CT: What is the IPRA’s explanation for not investigating whether police were trying to conceal or confiscate evidence?

RW: Ando made clear today that they did not investigate any attempted obstruction of justice. He said that he saw officers trying to get video as evidence on the battery of a police officer (Klyzek had admitted to scratching and hitting the officers before being handcuffed). Here’s the thing with that: yes, Klyzek hit them in that video, which might help show that. But those officers also knew that they were on there hitting a woman that was handcuffed and kneeling on the floor, and they knew that that video had recorded them making racist threats to deport and making death threats. What do you think is their big concern as it relates to that video? I can tell you when prosecutors got that video, they dropped the battery charge against Klyzek, and I think the officers knew that would happen and that was their main concern. Ando doesn’t have that concern and as the head of the investigative agency that looks into police misconduct, that seems like a question he should have and should be asking – but is not.

CT: The nonprofit organization Asian Americans Advancing Justice met with Scott Ando to discuss this case. What was the outcome of that meeting?

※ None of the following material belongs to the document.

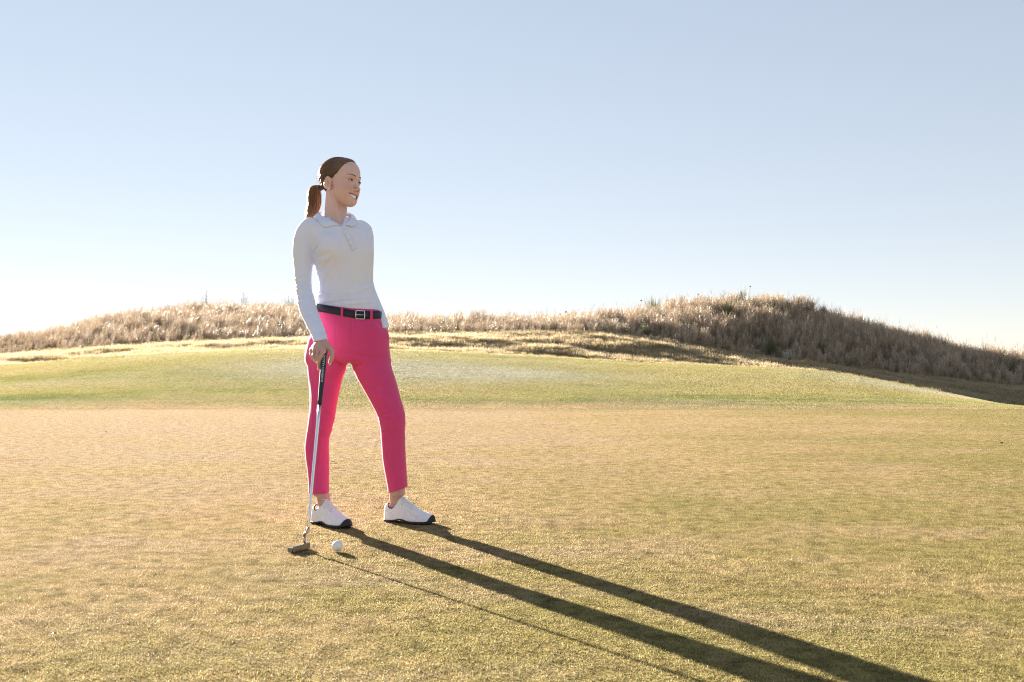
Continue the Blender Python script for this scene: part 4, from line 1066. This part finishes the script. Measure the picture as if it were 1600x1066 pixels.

RW: My understanding is that he explained the recommendations for punishment that we discussed and he also, according to Asian Americans Advancing Justice, that these officers had long histories of serving the police department and that they took that into account. He said they accepted responsibility for what they did, which also played into the decision. What the officers didn’t take responsibility for is their attempt to obstruct justice – because Ando never asked them about it.